Task data:
□ □ □
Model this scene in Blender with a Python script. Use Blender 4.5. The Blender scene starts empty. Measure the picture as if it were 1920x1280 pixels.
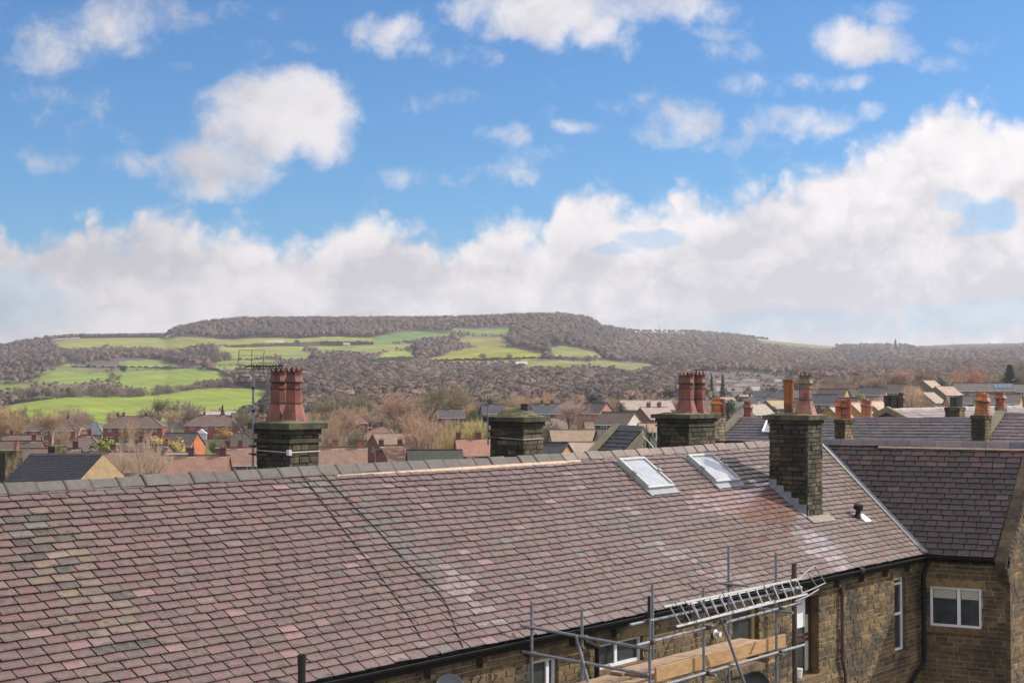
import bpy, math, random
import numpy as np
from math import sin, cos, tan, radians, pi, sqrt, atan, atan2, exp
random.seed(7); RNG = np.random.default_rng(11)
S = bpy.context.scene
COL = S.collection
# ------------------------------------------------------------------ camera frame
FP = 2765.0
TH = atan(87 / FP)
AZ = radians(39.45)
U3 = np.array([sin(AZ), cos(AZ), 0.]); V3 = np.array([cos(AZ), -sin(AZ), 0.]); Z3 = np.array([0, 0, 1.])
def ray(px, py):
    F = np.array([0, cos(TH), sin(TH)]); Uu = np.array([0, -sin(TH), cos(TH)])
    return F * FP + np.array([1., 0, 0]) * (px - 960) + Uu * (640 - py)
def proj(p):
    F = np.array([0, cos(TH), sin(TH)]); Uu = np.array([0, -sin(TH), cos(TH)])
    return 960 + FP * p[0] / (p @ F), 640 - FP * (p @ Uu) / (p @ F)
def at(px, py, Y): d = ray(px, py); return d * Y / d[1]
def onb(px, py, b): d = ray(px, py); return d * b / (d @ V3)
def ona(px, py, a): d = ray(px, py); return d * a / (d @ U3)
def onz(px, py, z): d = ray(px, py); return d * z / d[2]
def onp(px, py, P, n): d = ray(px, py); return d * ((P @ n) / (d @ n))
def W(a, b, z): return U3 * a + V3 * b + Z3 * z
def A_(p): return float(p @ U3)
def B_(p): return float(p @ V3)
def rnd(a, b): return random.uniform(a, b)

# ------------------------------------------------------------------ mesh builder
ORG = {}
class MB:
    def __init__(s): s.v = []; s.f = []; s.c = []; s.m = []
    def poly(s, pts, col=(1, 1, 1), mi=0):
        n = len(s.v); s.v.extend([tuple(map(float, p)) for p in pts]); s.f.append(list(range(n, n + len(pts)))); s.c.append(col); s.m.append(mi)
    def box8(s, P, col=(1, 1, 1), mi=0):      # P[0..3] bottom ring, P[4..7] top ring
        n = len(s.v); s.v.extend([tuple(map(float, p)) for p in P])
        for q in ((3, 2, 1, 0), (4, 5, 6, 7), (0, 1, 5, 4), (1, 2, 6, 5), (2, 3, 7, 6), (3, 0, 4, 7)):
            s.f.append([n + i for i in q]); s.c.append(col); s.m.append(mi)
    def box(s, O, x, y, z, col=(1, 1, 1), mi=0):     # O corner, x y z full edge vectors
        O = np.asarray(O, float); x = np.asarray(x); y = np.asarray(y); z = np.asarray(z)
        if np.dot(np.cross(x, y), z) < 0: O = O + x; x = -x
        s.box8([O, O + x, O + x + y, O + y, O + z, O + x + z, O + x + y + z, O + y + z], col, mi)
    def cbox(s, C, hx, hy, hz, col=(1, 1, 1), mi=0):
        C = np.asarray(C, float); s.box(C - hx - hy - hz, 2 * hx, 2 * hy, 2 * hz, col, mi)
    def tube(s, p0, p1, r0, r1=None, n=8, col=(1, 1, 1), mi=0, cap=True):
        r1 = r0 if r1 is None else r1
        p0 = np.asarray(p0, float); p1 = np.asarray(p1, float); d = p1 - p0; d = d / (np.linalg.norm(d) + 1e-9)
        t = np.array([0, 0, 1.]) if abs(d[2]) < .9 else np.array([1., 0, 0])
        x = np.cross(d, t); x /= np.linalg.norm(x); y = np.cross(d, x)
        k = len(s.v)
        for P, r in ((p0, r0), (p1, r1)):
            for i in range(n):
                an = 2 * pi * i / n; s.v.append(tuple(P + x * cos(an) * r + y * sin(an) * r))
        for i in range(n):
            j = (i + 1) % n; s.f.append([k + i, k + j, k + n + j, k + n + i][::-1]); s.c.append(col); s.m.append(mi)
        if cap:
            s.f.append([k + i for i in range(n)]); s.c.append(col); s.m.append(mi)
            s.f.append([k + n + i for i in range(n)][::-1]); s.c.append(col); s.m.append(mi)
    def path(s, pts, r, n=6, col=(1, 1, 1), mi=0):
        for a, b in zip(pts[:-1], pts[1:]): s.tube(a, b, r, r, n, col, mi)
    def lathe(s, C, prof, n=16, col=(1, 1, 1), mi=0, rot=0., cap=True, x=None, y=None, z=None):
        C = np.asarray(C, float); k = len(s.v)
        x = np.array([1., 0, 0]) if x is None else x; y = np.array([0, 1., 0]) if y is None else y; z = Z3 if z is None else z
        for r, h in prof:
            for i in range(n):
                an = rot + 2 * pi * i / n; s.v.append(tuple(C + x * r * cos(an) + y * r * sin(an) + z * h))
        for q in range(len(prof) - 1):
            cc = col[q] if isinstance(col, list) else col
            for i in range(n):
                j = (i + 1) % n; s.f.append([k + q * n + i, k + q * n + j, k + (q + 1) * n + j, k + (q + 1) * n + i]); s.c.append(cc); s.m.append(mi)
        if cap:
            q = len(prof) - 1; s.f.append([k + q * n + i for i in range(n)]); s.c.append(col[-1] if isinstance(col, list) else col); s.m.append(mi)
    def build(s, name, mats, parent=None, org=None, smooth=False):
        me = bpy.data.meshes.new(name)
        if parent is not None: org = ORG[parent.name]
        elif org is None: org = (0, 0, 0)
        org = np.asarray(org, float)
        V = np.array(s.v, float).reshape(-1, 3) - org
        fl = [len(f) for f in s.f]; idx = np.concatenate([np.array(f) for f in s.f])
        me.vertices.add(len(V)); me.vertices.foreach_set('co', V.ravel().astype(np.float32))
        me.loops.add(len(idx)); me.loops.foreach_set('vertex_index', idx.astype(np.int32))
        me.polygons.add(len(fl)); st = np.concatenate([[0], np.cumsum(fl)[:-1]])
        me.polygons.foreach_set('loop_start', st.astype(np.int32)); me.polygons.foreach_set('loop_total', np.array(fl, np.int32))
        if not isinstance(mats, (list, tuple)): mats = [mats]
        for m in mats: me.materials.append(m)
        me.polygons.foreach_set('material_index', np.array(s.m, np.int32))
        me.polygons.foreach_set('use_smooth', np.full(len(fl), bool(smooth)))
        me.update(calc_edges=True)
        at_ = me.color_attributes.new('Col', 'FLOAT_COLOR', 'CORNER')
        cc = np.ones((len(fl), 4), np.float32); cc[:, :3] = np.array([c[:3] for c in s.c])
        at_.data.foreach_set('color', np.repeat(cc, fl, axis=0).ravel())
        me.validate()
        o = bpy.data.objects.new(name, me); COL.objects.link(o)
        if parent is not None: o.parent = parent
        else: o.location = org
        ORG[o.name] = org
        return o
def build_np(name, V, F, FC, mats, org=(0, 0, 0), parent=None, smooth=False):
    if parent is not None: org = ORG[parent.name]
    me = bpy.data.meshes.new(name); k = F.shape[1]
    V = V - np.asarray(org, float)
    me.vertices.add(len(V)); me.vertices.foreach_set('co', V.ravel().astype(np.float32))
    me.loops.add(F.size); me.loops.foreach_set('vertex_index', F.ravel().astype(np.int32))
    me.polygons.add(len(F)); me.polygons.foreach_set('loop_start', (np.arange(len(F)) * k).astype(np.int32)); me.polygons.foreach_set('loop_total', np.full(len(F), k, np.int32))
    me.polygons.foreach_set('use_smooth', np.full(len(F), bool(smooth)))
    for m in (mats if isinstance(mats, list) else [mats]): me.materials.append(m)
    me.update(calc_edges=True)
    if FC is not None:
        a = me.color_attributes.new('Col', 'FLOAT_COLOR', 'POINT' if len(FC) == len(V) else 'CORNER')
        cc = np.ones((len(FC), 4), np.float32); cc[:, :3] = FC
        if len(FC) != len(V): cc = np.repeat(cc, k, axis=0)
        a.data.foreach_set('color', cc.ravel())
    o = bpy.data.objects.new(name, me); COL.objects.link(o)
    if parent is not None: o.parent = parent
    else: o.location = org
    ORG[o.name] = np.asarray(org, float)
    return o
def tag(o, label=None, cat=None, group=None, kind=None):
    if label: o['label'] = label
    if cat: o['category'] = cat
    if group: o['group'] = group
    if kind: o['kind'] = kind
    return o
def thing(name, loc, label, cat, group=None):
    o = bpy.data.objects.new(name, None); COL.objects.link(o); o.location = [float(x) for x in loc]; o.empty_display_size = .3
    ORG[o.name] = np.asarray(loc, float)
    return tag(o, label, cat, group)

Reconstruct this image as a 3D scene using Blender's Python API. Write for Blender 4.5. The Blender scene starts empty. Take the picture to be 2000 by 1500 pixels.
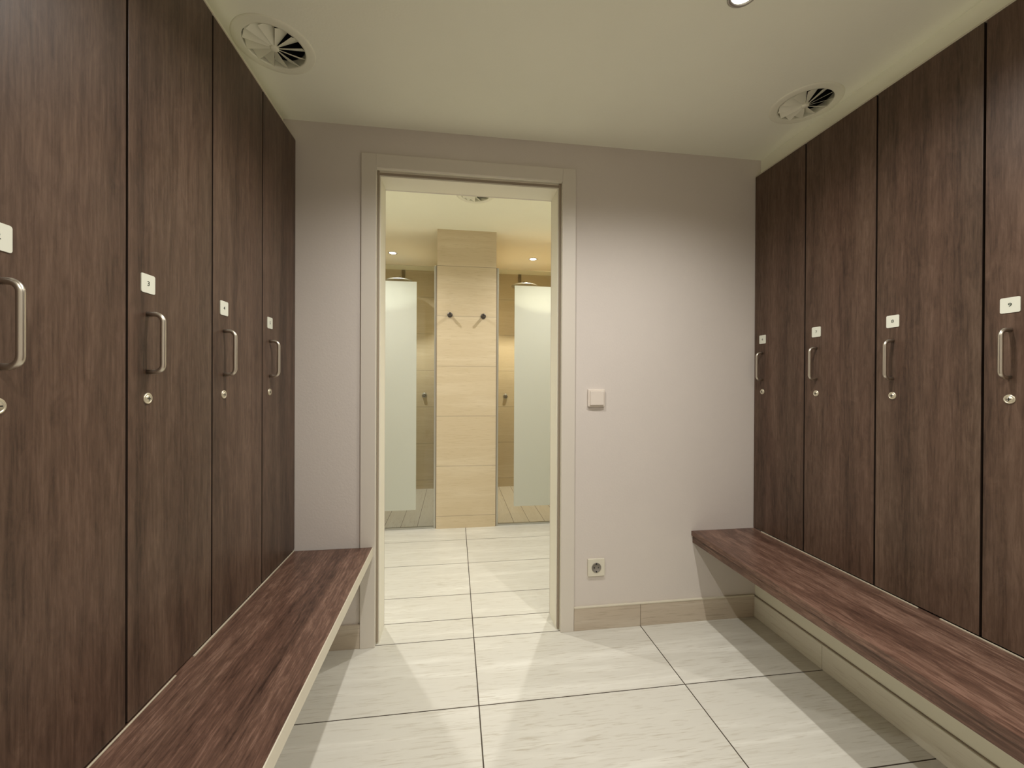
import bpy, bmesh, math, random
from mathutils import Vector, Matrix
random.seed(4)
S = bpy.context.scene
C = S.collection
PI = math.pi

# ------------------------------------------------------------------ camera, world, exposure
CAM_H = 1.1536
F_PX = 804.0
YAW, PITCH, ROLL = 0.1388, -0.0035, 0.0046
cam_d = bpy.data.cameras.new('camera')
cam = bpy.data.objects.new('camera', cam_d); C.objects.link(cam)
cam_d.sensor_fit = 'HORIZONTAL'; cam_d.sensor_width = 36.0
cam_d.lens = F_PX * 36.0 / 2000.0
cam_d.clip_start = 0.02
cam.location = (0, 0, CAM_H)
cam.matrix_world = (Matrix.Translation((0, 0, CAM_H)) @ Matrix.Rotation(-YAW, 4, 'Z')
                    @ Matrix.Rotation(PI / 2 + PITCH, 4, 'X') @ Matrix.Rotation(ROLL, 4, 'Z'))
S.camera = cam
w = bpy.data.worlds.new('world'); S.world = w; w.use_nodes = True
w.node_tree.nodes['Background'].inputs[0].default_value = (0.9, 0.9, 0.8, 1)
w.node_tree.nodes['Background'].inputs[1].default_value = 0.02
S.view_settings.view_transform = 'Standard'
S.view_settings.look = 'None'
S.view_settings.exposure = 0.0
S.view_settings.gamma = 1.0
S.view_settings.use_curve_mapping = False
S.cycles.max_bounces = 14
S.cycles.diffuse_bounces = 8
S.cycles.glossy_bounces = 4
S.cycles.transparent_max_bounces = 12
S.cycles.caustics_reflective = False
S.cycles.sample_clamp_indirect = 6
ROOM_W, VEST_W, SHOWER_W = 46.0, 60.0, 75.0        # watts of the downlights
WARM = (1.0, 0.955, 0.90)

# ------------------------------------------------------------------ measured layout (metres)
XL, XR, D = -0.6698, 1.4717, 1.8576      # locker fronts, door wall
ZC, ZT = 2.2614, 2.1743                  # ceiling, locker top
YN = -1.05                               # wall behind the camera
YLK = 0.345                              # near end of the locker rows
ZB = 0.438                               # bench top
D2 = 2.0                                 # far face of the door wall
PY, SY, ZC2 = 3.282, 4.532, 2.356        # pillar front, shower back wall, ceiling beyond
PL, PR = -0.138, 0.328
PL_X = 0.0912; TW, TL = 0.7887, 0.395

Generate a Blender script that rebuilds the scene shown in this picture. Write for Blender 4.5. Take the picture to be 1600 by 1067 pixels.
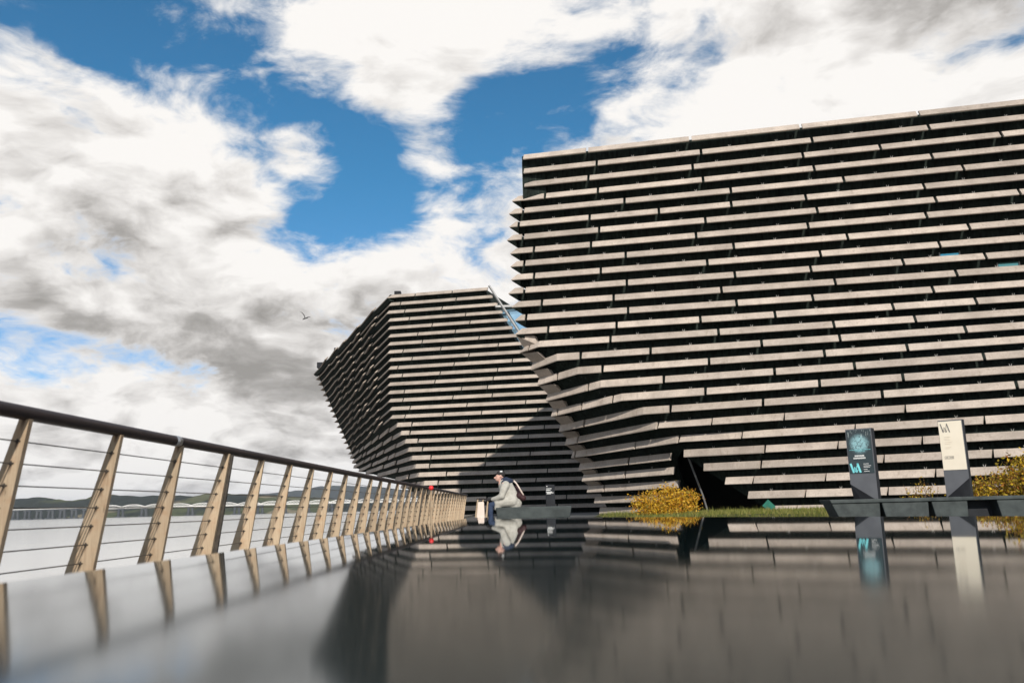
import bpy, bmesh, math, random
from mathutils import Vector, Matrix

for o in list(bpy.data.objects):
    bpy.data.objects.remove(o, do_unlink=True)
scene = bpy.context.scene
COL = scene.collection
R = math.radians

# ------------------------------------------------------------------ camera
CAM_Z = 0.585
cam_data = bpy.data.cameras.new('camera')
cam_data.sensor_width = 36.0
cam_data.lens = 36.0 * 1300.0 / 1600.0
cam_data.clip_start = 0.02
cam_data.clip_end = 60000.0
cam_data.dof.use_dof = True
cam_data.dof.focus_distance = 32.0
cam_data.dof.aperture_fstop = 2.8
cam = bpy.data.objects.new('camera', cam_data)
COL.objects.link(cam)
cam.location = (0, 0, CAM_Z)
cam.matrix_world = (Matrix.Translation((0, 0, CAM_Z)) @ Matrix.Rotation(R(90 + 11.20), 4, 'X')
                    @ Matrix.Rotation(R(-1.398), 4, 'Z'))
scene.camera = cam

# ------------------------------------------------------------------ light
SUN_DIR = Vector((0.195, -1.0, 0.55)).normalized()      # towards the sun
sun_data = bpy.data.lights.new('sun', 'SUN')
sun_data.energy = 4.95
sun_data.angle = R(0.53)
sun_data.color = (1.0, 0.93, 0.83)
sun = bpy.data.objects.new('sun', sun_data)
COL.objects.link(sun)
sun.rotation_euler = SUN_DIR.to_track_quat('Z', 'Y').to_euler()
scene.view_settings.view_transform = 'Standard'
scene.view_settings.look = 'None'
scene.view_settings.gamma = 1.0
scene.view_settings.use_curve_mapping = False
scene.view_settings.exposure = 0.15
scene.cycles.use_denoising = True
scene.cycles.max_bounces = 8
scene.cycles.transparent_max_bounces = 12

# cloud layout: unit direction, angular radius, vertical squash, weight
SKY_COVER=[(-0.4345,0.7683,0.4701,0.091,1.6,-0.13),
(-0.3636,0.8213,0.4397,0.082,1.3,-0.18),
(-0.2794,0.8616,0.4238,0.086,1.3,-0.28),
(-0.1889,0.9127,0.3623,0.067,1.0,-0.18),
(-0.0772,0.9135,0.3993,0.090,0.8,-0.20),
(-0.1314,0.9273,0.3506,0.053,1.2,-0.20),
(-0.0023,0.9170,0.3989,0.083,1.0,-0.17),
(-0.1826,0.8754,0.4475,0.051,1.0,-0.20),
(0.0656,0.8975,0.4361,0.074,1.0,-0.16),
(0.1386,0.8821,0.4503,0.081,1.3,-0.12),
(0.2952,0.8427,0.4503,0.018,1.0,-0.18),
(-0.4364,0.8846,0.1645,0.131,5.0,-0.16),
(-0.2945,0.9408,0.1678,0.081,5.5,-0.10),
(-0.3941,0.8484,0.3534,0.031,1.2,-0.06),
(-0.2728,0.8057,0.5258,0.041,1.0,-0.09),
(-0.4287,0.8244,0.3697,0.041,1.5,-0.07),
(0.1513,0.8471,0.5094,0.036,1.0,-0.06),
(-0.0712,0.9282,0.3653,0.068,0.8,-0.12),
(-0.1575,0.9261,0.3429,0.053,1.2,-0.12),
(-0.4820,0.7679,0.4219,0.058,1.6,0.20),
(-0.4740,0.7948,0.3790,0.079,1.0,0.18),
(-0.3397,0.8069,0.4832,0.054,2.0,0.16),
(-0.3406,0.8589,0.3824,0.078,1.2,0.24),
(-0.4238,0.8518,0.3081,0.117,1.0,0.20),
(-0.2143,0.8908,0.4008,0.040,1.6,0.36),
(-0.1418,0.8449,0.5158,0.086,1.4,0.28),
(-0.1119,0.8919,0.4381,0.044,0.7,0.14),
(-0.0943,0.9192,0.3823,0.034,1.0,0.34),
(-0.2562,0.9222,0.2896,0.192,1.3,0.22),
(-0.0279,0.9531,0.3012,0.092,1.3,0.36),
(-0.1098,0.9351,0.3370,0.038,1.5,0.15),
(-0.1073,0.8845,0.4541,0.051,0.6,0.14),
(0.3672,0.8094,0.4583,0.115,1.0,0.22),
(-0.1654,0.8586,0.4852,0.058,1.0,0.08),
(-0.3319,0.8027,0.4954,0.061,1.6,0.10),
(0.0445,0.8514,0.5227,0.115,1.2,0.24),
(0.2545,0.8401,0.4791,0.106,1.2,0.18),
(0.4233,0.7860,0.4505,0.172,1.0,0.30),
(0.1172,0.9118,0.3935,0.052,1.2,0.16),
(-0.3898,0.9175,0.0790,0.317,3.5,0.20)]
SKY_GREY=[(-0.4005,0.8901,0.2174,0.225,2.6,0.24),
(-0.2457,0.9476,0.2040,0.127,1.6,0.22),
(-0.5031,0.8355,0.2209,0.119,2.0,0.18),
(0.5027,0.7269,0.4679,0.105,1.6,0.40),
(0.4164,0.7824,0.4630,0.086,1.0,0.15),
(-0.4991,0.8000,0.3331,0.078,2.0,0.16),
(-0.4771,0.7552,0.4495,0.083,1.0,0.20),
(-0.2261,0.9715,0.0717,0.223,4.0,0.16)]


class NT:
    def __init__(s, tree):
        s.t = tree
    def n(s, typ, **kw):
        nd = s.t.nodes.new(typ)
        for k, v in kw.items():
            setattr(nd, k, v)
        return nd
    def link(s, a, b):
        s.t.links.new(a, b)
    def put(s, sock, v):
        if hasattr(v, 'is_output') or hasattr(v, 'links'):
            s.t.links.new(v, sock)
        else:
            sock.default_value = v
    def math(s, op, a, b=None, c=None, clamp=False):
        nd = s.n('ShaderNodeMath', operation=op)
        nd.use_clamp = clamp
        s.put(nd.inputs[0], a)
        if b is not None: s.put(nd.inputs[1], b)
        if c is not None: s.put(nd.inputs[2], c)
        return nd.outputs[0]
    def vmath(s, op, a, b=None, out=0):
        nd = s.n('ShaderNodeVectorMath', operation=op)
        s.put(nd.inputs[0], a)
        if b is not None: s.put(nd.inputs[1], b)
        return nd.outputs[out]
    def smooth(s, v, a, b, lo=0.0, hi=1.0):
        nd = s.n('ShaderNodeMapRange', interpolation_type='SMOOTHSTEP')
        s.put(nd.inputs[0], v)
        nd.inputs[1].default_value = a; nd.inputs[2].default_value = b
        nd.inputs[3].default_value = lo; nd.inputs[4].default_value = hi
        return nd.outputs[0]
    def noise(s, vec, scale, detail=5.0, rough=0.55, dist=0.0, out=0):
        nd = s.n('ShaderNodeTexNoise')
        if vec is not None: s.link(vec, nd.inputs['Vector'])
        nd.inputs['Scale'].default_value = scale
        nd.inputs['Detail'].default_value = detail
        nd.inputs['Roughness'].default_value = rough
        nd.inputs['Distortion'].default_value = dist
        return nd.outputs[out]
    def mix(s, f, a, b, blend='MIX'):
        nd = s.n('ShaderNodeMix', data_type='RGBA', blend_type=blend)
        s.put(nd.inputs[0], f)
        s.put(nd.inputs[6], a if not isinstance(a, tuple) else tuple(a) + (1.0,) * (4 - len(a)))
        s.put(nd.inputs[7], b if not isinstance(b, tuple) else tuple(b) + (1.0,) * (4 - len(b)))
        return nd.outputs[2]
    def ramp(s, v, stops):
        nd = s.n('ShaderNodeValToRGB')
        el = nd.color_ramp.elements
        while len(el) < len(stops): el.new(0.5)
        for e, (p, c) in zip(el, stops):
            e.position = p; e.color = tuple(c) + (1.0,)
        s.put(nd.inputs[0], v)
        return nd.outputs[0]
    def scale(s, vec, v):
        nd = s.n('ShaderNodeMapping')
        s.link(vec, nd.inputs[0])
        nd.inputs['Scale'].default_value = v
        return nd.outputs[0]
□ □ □
Task directions: Reproduce the entries exactly, from the line with "Generate a Blender" to the line with "scene.cycles.transparent_max_bounces = 12", both lines included, keeping no pictures.

Result for this exercise:
Generate a Blender script that rebuilds the scene shown in this picture. Write for Blender 4.5. Take the picture to be 1600 by 1067 pixels.
import bpy, bmesh, math, random
from mathutils import Vector, Matrix

for o in list(bpy.data.objects):
    bpy.data.objects.remove(o, do_unlink=True)
scene = bpy.context.scene
COL = scene.collection
R = math.radians

# ------------------------------------------------------------------ camera
CAM_Z = 0.585
cam_data = bpy.data.cameras.new('camera')
cam_data.sensor_width = 36.0
cam_data.lens = 36.0 * 1300.0 / 1600.0
cam_data.clip_start = 0.02
cam_data.clip_end = 60000.0
cam_data.dof.use_dof = True
cam_data.dof.focus_distance = 32.0
cam_data.dof.aperture_fstop = 2.8
cam = bpy.data.objects.new('camera', cam_data)
COL.objects.link(cam)
cam.location = (0, 0, CAM_Z)
cam.matrix_world = (Matrix.Translation((0, 0, CAM_Z)) @ Matrix.Rotation(R(90 + 11.20), 4, 'X')
                    @ Matrix.Rotation(R(-1.398), 4, 'Z'))
scene.camera = cam

# ------------------------------------------------------------------ light
SUN_DIR = Vector((0.195, -1.0, 0.55)).normalized()      # towards the sun
sun_data = bpy.data.lights.new('sun', 'SUN')
sun_data.energy = 4.95
sun_data.angle = R(0.53)
sun_data.color = (1.0, 0.93, 0.83)
sun = bpy.data.objects.new('sun', sun_data)
COL.objects.link(sun)
sun.rotation_euler = SUN_DIR.to_track_quat('Z', 'Y').to_euler()
scene.view_settings.view_transform = 'Standard'
scene.view_settings.look = 'None'
scene.view_settings.gamma = 1.0
scene.view_settings.use_curve_mapping = False
scene.view_settings.exposure = 0.15
scene.cycles.use_denoising = True
scene.cycles.max_bounces = 8
scene.cycles.transparent_max_bounces = 12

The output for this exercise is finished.